Relevant investigations have shown that many Dabie-Sulu eclogitic rocks contain hydrous minerals and carbonates (epidote, zoisite, phengite, magnesite, dolomite, talc, clinohumite, etc.) (Zhang et al., 1994, Zhang et al., 1995, Zhang et al., 2000a, Liou et al., 1995, Liou et al., 2000, Yang and Jahn, 2000, Yang, 2003, Zhang et al., 2000b, Zhang et al., 2003), primary fluid inclusions in matrix minerals (e.g., Shen et al., 1996, You et al., 1996, Xiao et al., 2000, Xiao et al., 2001, Fu et al., 2001, Fu et al., 2003, Zhang et al., 2005a, Zhang et al., 2006d, Ferrando et al., 2005a, Ferrando et al., 2005b), as well as metamorphic veins (Castelli et al., 1998, Franz et al., 2001). These hydrous minerals, fluid inclusions and veins were formed at HP–UHP conditions, at pressures up to the stability fields of coesite and diamond. These characteristics provide a unique opportunity to constrain fluid–rock interactions during continental subduction and collision. Nevertheless, we still lack basic information on the compositions of fluids released from subducting slabs and its controlling factors. No direct, pristine fluid sample can be collected from the subduction environment. In addition, experimental study of fluids at the requisite high pressures and temperatures has proven to be a singular challenge (Manning, 2004). As a result, fundamental questions remain: are fluids in subducting zone dilute solutions or silicate-rich mixtures intermediate between H₂O and melt? How does mineral solubility and element partitioning change along the flow path? Answering these questions requires a better understanding of the chemical behavior of the fluid phase at greater depths (Manning, 2004).

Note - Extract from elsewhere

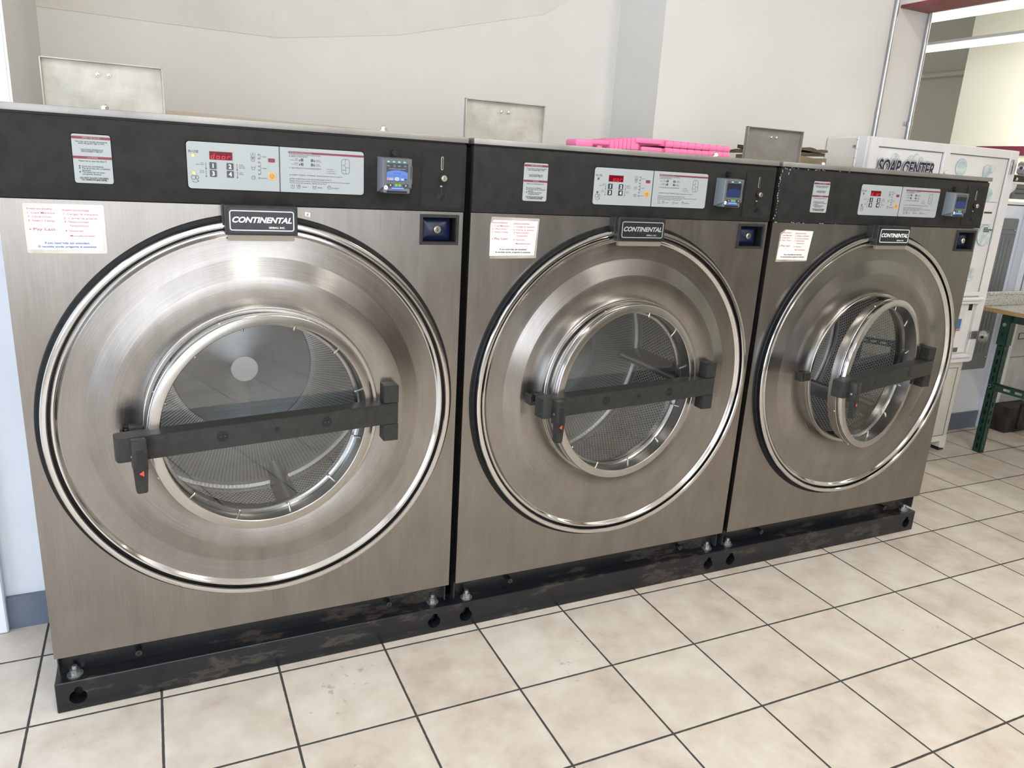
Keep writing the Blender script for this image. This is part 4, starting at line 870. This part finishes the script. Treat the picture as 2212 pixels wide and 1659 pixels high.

In this paper, we describe some complex UHP veins which are rich in hydrous phases (allanite, zoisite and epidote), and also contain significant amounts of rutile. These veins are hosted in UHP eclogites from the southern Sulu area and have not been described in previous studies of Dabie-Sulu UHP rocks. The petrology, mineral chemistry, and fluid inclusion data are combined to (1) constrain the composition of fluids generated in rocks that have been subducted to depths of more than 100 km, (2) evaluate the effect of fluid–melt interactions on element mobility at depths relevant to partial melting of the overlying mantle wedge, and (3) examine the major Nb and Ta fractionation in the released supercritical fluids and the residual UHP eclogite.